April 19, 2012 -- The Academy Cyber Competition Team wins the 2012 NSA Cyber Defense exercise. The cadet team not only defeated the U.S. Military Academy, the Naval Academy the Coast Guard Academy, but scored higher than teams from the Air Force Institute of Technology and from the Royal Military College of Canada.

April 20, 2000 -- The Commandant of Cadets sponsors a "Casual Day." This was the first time cadets were allowed to wear civilian clothing to class. The casual day was to reward the Cadet Wing's outstanding performance during the semester and for its generosity in support of Wing Open Charities.

April 21, 2003 -- Rhodes scholar Bart Holaday, a 1965 Academy graduate, and his wife Lynn establish a scholarship to send cadets to Oxford University. The Holaday Scholarship, named in honor of his Holoday's mother, is awarded annually to the top-ranking Academy graduate who competes for, but does not win, a Rhodes scholarship.

April 22, 1968 -- With construction complete, the final acceptance and transfer of the Field House is made.

April 22, 1993 -- The Academy's recycling center opens for business near the South Gate.

April 22, 2009 -- Astronaut and former Sen. John Glenn is presented the 2008 Thomas D. White Award.

April 22, 2012 -- The Academy Cyber Competition Team takes second place in the National Collegiate Cyber Defense Competition.

April 23, 1966 -- Capt. Robert Blake, a 1959 Academy graduate, is the first graduate to shoot down an enemy aircraft in aerial combat. He destroys a MiG-17 north of Hanoi while piloting an F-4C aircraft.

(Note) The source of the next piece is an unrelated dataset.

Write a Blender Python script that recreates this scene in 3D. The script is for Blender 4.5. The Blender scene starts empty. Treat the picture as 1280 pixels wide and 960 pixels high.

April 23, 1979 -- Former President Gerald R. Ford begins a four-day visit to the Academy, and teaches political science classes and addresses the entire Cadet Wing in the Field House as part of the Academy's 25-year commemorative activities. His topic? "The Role of the Military Officer in our Government System."

(Editor’s note: This list of achievements was created by Steven Simon, a 1977 Academy graduate.)